Stated task:
Copy each line exactly. Drop every picture.

Information supplied:
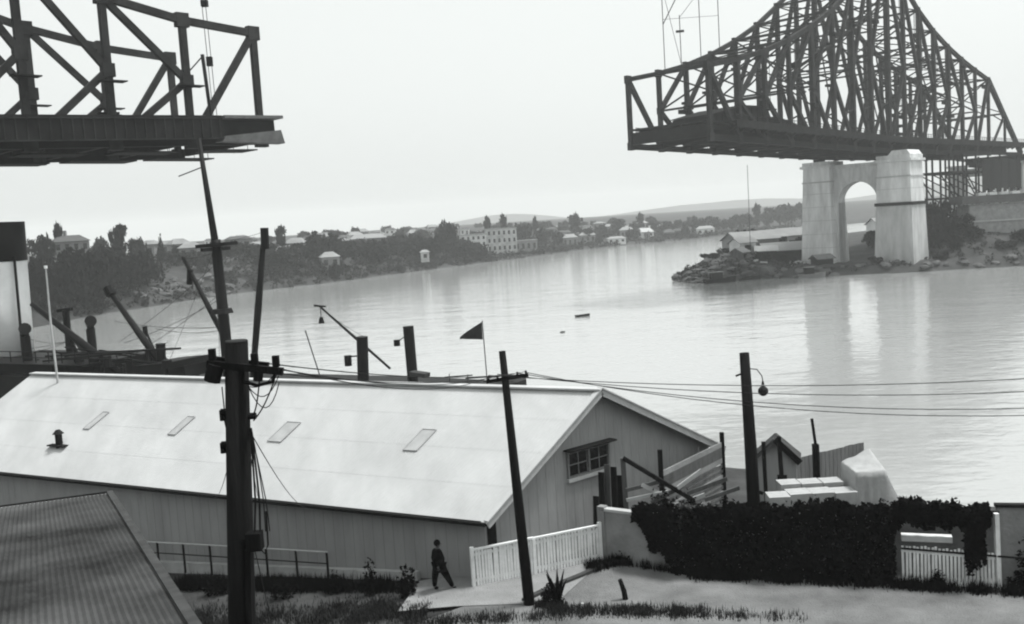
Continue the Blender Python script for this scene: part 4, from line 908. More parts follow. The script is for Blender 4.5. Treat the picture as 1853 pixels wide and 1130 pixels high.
corr_roof('roof_slope', -.12, 9.22, 5.99, 13.15, -.3, EL + .1, 4); corr_roof('roof_slope', 13.6, 9.28, 5.99, 13.15, -.3, EL + .1, 5)
beam(shed, 'ridge_cap', sh(-.34, 5.99, 13.17), sh(EL + .15, 5.99, 13.17), .45, .07, M_ROOF)
def q4(name, pts, mt): return raw(name, pts, [(0, 1, 2, 3)] if len(pts) == 4 else [tuple(range(len(pts)))], mt, shed)
# walls: vertical boards with small joints
def board_wall(name, P, width, top, base, mt, bw=.24, skip=None):
    """wall of vertical boards along P(u) (u 0..width) with height limits; boards alternately proud"""
    v = []; f = []; n = int(width / bw)
    for k in range(n):
        u0, u1 = width * k / n, width * (k + 1) / n - .004
        for ua, ub in (((u0, u1),) if not skip else [(u0, u1)]):
            d = .005 if k % 2 else 0; i = len(v)
            v += [P(ua, base(ua), d), P(ub, base(ub), d), P(ub, top(ub), d), P(ua, top(ua), d)]; f.append((i, i + 1, i + 2, i + 3))
    return raw(name, v, f, mt, shed)
nE = V(-XE.y, XE.x, 0); nE = nE if nE.y < 0 else -nE      # outward normal of the street-side wall
nG = V(XG.y, -XG.x, 0)                                     # outward normal of the gable
GB = lambda e: 6.66 - .062 * e
W0 = .34
board_wall('street_wall', lambda u, z, d: sh(.25 + u, W0, z) + nE * d, EL - .5, lambda u: 9.42, lambda u: GB(u) - .4, M_WALL)
zt = lambda g: (lerp(9.28, 13.15, g / 5.99) if g < 5.99 else lerp(13.15, 9.36, (g - 5.99) / (13.47 - 5.99))) - .06
board_wall('gable_wall', lambda u, z, d: sh(.25, W0 + u, z) + nG * d, 13.0, lambda u: zt(u + W0), lambda u: 6.0, M_WALL)
board_wall('gable_wall', lambda u, z, d: sh(EL - .25, W0 + u, z) - nG * d, 13.0, lambda u: zt(u + W0), lambda u: 3.5, M_WALL)
board_wall('river_wall', lambda u, z, d: sh(.25 + u, 13.34, z) - nE * d, EL - .5, lambda u: 9.35, lambda u: 4.2, M_WALL)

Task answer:
Continue the Blender Python script for this scene: part 4, from line 908. More parts follow. The script is for Blender 4.5. Treat the picture as 1853 pixels wide and 1130 pixels high.
corr_roof('roof_slope', -.12, 9.22, 5.99, 13.15, -.3, EL + .1, 4); corr_roof('roof_slope', 13.6, 9.28, 5.99, 13.15, -.3, EL + .1, 5)
beam(shed, 'ridge_cap', sh(-.34, 5.99, 13.17), sh(EL + .15, 5.99, 13.17), .45, .07, M_ROOF)
def q4(name, pts, mt): return raw(name, pts, [(0, 1, 2, 3)] if len(pts) == 4 else [tuple(range(len(pts)))], mt, shed)
# walls: vertical boards with small joints
def board_wall(name, P, width, top, base, mt, bw=.24, skip=None):
    """wall of vertical boards along P(u) (u 0..width) with height limits; boards alternately proud"""
    v = []; f = []; n = int(width / bw)
    for k in range(n):
        u0, u1 = width * k / n, width * (k + 1) / n - .004
        for ua, ub in (((u0, u1),) if not skip else [(u0, u1)]):
            d = .005 if k % 2 else 0; i = len(v)
            v += [P(ua, base(ua), d), P(ub, base(ub), d), P(ub, top(ub), d), P(ua, top(ua), d)]; f.append((i, i + 1, i + 2, i + 3))
    return raw(name, v, f, mt, shed)
nE = V(-XE.y, XE.x, 0); nE = nE if nE.y < 0 else -nE      # outward normal of the street-side wall
nG = V(XG.y, -XG.x, 0)                                     # outward normal of the gable
GB = lambda e: 6.66 - .062 * e
W0 = .34
board_wall('street_wall', lambda u, z, d: sh(.25 + u, W0, z) + nE * d, EL - .5, lambda u: 9.42, lambda u: GB(u) - .4, M_WALL)
zt = lambda g: (lerp(9.28, 13.15, g / 5.99) if g < 5.99 else lerp(13.15, 9.36, (g - 5.99) / (13.47 - 5.99))) - .06
board_wall('gable_wall', lambda u, z, d: sh(.25, W0 + u, z) + nG * d, 13.0, lambda u: zt(u + W0), lambda u: 6.0, M_WALL)
board_wall('gable_wall', lambda u, z, d: sh(EL - .25, W0 + u, z) - nG * d, 13.0, lambda u: zt(u + W0), lambda u: 3.5, M_WALL)
board_wall('river_wall', lambda u, z, d: sh(.25 + u, 13.34, z) - nE * d, EL - .5, lambda u: 9.35, lambda u: 4.2, M_WALL)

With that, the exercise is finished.